- [PROBLEM STATEMENT] Beginning with the first line, set down every line through the one containing "bm, M['glass'], t)", exactly as it appears, but not the pictures.

- [SOURCE EXCERPT]
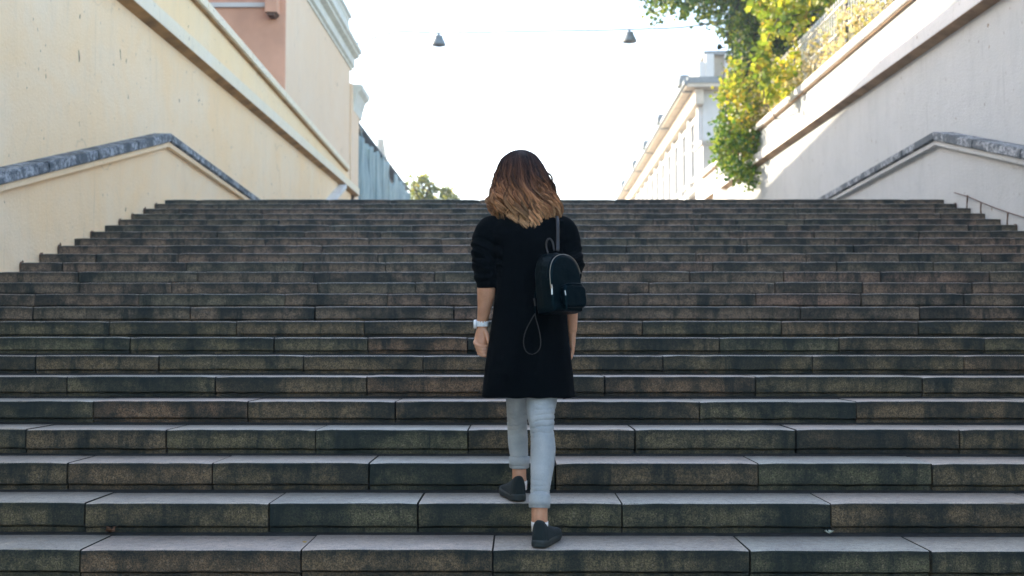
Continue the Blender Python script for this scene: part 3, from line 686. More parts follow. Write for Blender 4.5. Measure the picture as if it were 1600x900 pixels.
# ================================================================== LANTERNS ON A WIRE
YL = 25.6
wire = [(-4.2, YL, rel(7.52)), tuple(atY(620, 50, YL)), tuple(atY(686, 51.5, YL)), tuple(atY(830, 49, YL)), tuple(atY(983, 46, YL)), tuple(atY(1100, 38, YL)), (6.8, YL+.2, rel(8.7))]
bm = BM(); tube(bm, wire, .021, 5, 6); o = obj('lamp_wire', bm, M['grey']); tag(o, 'thin overhead wire strung across the street carrying two lanterns', 'wire')
for px, py, lab in ((685.5, 52.5, 'left of the two small grey lanterns hanging from the wire, above open sky'), (983.5, 47, 'right of the two small grey lanterns hanging from the wire, near the tree boughs')):
    c = atY(px, py, YL); t = thing('hanging_lantern', lab, 'lantern', tuple(c), 'lanterns hanging on the street wire')
    bm = BM(); lathe(bm, c+Vector((0, 0, -.045)), [(.03, .04), (.032, 0), (.075, -.012), (.10, -.035), (.09, -.059)][::-1], 12); obj('cap', bm, M['grey'], t, smooth=False)
    bm = BM(); tube(bm, [c+Vector((0, 0, .012)), c+Vector((.018, 0, -.004)), c+Vector((0, 0, -.022)), c+Vector((-.018, 0, -.004)), c+Vector((0, 0, .012))], .004, 5, 3); obj('hook', bm, M['darkiron'], t)
    bm = BM(); loft(bm, [(c+Vector((0, 0, z)), r, r) for z, r in ((-.31, .185), (-.27, .185), (-.12, .115), (-.06, .105))], seg=18); obj('shade', bm, M['grey'], t)
    bm = BM(); loft(bm, [(c+Vector((0, 0, z)), r, r) for z, r in ((-.34, .06), (-.32, .10), (-.301, .12))], seg=12); obj('lens', bm, M['glass'], t)

# ================================================================== SMALL LITTER ON THE STEPS
def litter(name, label, cat, px, k, dy, size, mat, seed, curl=.4):
    rs = random.Random(seed); p = atY(px, YE[k], DN[k]); p = Vector((p.x*(DN[k]+dy)/DN[k], DN[k]+dy, ZN[k]+.004))
    bm = BM(); n = 12; top = []; c = bm.verts.new(p+Vector((0, 0, .004)))
    for i in range(n):
        a = 2*PI*i/n; r = size*(1 if i % 2 else .62)*rs.uniform(.8, 1.2)
        top.append(bm.verts.new(p+Vector((math.cos(a)*r, math.sin(a)*r*.7, .003+size*curl*abs(math.sin(a*1.5+seed))+.004*rs.random()))))
    for i in range(n): bm.faces.new((c, top[i], top[(i+1) % n]))
    o = obj(name, bm, mat, origin=p, smooth=True); md = o.modifiers.new('thick', 'SOLIDIFY'); md.thickness = .0015
    tag(o, label, cat); return o
M['dryleaf'] = simple('dry_brown_leaf', (.16, .075, .035), .8, .3, 60)
M['yleaf'] = simple('yellow_leaf', (.5, .33, .05), .7, .2, 60)
M['paper'] = simple('pale_tissue', (.5, .55, .45), .8, .1, 60)
litter('dry_leaf', 'curled dry brown leaf lying on the lowest step at far left', 'leaf', 172, 0, .31, .025, M['dryleaf'], 1, 1.0)
litter('yellow_leaf', 'tiny yellow leaf scrap by the joint on the lowest step', 'leaf', 476, 0, .10, .009, M['yleaf'], 2)
litter('pale_flower', 'crumpled pale green scrap on the lowest step right of the person', 'litter', 1296, 0, .30, .018, M['paper'], 3, .8)
litter('pink_scrap', 'small pinkish scrap lying on a step to the right of the coat', 'litter', 1102, 5, .30, .012, M['dryleaf'], 4, .8)

# ================================================================== PERSON
M['skin'] = N('skin'); _s = M['skin']; _v = _s.coord(rnd=False)
_c = _s.mix(_s.ramp(_s.noise(_v, 24, 3), [(.35, 0), (.65, 1)]), (.50, .25, .145), (.58, .31, .19)); _s.bump(_s.noise(_v, 300, 2), .12, .002)
M['skin'] = _s.set(_c, .5, Subsurface_Weight=.12, Subsurface_Scale=.01, Specular_IOR_Level=.4)
def cloth(name, col, col2, rough, bs, st, **k):
    m = N(name); v = m.coord(rnd=False); c = m.mix(m.ramp(m.noise(v, 12, 4), [(.35, 0), (.7, 1)]), col, col2)
    h = m.mix(.6, m.noise(v, bs, 2, .6), m.noise(v, 16, 5, .65, .8)); m.bump(h, st, .006); return m.set(c, rough, **k)
M['coat'] = cloth('black_wool', (.0014, .0028, .0040), (.0022, .0042, .0056), .95, 500, .5, Sheen_Weight=.01, Sheen_Roughness=.5, Specular_IOR_Level=.05)
def denim():
    m = N('pale_grey_denim'); v = m.coord(rnd=False); vv = m.coord(scale=(1, 1, .35), rnd=False)
    c = m.mix(m.ramp(m.noise(v, 11, 4), [(.3, 0), (.7, 1)]), (.30, .335, .345), (.44, .46, .455))
    c = m.mix(m.ramp(m.noise(vv, 420, 2, .7), [(.4, .22), (.6, 0)]), c, (.22, .25, .29)); m.bump(m.noise(vv, 500, 2), .4, .002)
    return m.set(c, .85, Sheen_Weight=.1)
M['denim'] = denim()
M['shoe'] = cloth('dark_teal_knit', (.004, .011, .012), (.008, .018, .020), .85, 300, .6)
M['sole'] = simple('grey_rubber_sole', (.018, .028, .028), .65, .15, 30)
M['sock'] = simple('white_cotton_sock', (.75, .74, .72), .85, .05, 80, .3, 300)
M['leather'] = simple('black_leather', (.0016, .0058, .0085), .42, .2, 60, .2, 160, Specular_IOR_Level=.10, Specular_Tint=(.25, .75, 1, 1))
M['strapleather'] = simple('worn_grey_leather_strap', (.016, .016, .016), .5, .15, 40)
M['metal'] = simple('silver_zip', (.42, .39, .33), .28, .1, 40, 0, Metallic=1.0)
M['watch'] = simple('glossy_white_plastic', (.78, .80, .80), .25, .03, 40, 0)
M['eye'] = simple('eye_white', (.7, .7, .7), .15, .05, 40, 0)

HY = 4.42
FOOT = atY(840, 850, 4.2)
per = thing('person', 'woman seen from behind climbing the steps in long black coat and pale jeans', 'person', (FOOT.x, 4.2, ZN[0]))
# --- body (one continuous surface)
bm = BM()
HC = atY(822, 279, HY)
ellipsoid(bm, HC, .073, .092, .105, 28, 18)
ellipsoid(bm, HC+Vector((0, .035, -.062)), .053, .055, .055)
ellipsoid(bm, HC+Vector((0, .078, -.095)), .022, .018, .018)
loft(bm, [(HC+Vector((0, .086, .012)), .007, .008), (HC+Vector((0, .098, -.018)), .010, .014), (HC+Vector((0, .100, -.030)), .014, .014), (HC+Vector((0, .088, -.038)), .010, .008)], seg=12)
ellipsoid(bm, HC+Vector((0, .086, -.061)), .023, .010, .0055); ellipsoid(bm, HC+Vector((0, .083, -.071)), .019, .010, .006)
ellipsoid(bm, HC+Vector((0, .080, .028)), .05, .016, .012)
for sx in (-1, 1): ellipsoid(bm, HC+Vector((sx*.074, 0, -.012)), .010, .020, .031); ellipsoid(bm, HC+Vector((sx*.038, .066, -.03)), .022, .02, .02)
limb(bm, [(823, 305, 4.40, 17), (824, 330, 4.39, 17), (824, 350, 4.38, 22)])
limb(bm, [(824, 342, 4.39, 30), (825, 362, 4.39, 52), (826, 400, 4.38, 48), (827, 460, 4.38, 42), (828, 520, 4.38, 46), (828, 580, 4.38, 56), (828, 606, 4.38, 50)], bscale=.55)
limb(bm, [(783, 356, 4.39, 18), (762, 380, 4.38, 15), (760, 415, 4.365, 14), (761, 440, 4.365, 15), (760, 456, 4.37, 14.6), (757, 480, 4.39, 11), (754, 500, 4.41, 8.6), (753.5, 509, 4.415, 8.4)])
limb(bm, [(870, 356, 4.39, 18), (885, 380, 4.38, 15), (891, 415, 4.375, 14), (892, 445, 4.39, 14), (892, 478, 4.42, 11.5), (893, 500, 4.435, 9.5), (893.5, 518, 4.45, 7.8)])
# legs
limb(bm, [(812, 585, 4.40, 20), (809, 625, 4.45, 14), (808.5, 665, 4.55, 11.5), (810, 700, 4.54, 10.5), (811, 728, 4.52, 11), (811.5, 745, 4.505, 11), (811.5, 762, 4.50, 12)])
limb(bm, [(846, 585, 4.37, 25), (846, 625, 4.33, 18), (846.5, 665, 4.29, 14), (847.5, 700, 4.25, 14), (844, 765, 4.185, 11.5), (843, 790, 4.165, 12.5), (843, 812, 4.155, 12.5), (843.5, 830, 4.16, 13)])
# feet inside the shoes
loft(bm, [(atY(843, 836, 4.14), .028, .028), (atY(848, 838, 4.20), .03, .03), (atY(856, 838, 4.30), .035, .02)], seg=14)
loft(bm, [(atY(811, 768, 4.49), .028, .028), (atY(809, 770, 4.56), .03, .03), (atY(803, 768, 4.65), .035, .02)], seg=14)
# left hand: palm, four curled fingers, thumb
def chain(pts, radii, n=4):
    rows = []
    for (px, py, Y), r in zip(pts, radii):
        c = atY(px, py, Y); rows.append((c.x, c.y, c.z, r))
    rows = catmull(rows, n); loft(bm, [(Vector(r[:3]), r[3], r[3]) for r in rows], seg=12)
    ellipsoid(bm, rows[-1][:3], rows[-1][3]*.98, rows[-1][3]*.98, rows[-1][3]*.98, 10, 8)
loft(bm, [(atY(753.5, 506, 4.413), .023, .018), (atY(753, 515, 4.412), .024, .017), (atY(752, 525, 4.408), .029, .017), (atY(751.5, 535, 4.405), .031, .018), (atY(753, 545, 4.405), .026, .017)], seg=18)
for i in range(4):
    chain([(745+1.4*i, 530+5.4*i, 4.415), (742.5+2.0*i, 536+5.4*i, 4.39), (749+1.9*i, 540.5+4.9*i, 4.372), (757+.8*i, 541.5+4.9*i, 4.372), (761.5-.2*i, 541+4.9*i, 4.385)], [.0092, .0090, .0083, .0076, .0066])
chain([(757, 515, 4.405), (761, 524, 4.39), (762.5, 531, 4.378), (764.5, 537.5, 4.372)], [.0105, .0100, .0088, .0070])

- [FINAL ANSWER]
Continue the Blender Python script for this scene: part 3, from line 686. More parts follow. Write for Blender 4.5. Measure the picture as if it were 1600x900 pixels.
# ================================================================== LANTERNS ON A WIRE
YL = 25.6
wire = [(-4.2, YL, rel(7.52)), tuple(atY(620, 50, YL)), tuple(atY(686, 51.5, YL)), tuple(atY(830, 49, YL)), tuple(atY(983, 46, YL)), tuple(atY(1100, 38, YL)), (6.8, YL+.2, rel(8.7))]
bm = BM(); tube(bm, wire, .021, 5, 6); o = obj('lamp_wire', bm, M['grey']); tag(o, 'thin overhead wire strung across the street carrying two lanterns', 'wire')
for px, py, lab in ((685.5, 52.5, 'left of the two small grey lanterns hanging from the wire, above open sky'), (983.5, 47, 'right of the two small grey lanterns hanging from the wire, near the tree boughs')):
    c = atY(px, py, YL); t = thing('hanging_lantern', lab, 'lantern', tuple(c), 'lanterns hanging on the street wire')
    bm = BM(); lathe(bm, c+Vector((0, 0, -.045)), [(.03, .04), (.032, 0), (.075, -.012), (.10, -.035), (.09, -.059)][::-1], 12); obj('cap', bm, M['grey'], t, smooth=False)
    bm = BM(); tube(bm, [c+Vector((0, 0, .012)), c+Vector((.018, 0, -.004)), c+Vector((0, 0, -.022)), c+Vector((-.018, 0, -.004)), c+Vector((0, 0, .012))], .004, 5, 3); obj('hook', bm, M['darkiron'], t)
    bm = BM(); loft(bm, [(c+Vector((0, 0, z)), r, r) for z, r in ((-.31, .185), (-.27, .185), (-.12, .115), (-.06, .105))], seg=18); obj('shade', bm, M['grey'], t)
    bm = BM(); loft(bm, [(c+Vector((0, 0, z)), r, r) for z, r in ((-.34, .06), (-.32, .10), (-.301, .12))], seg=12); obj('lens', bm, M['glass'], t)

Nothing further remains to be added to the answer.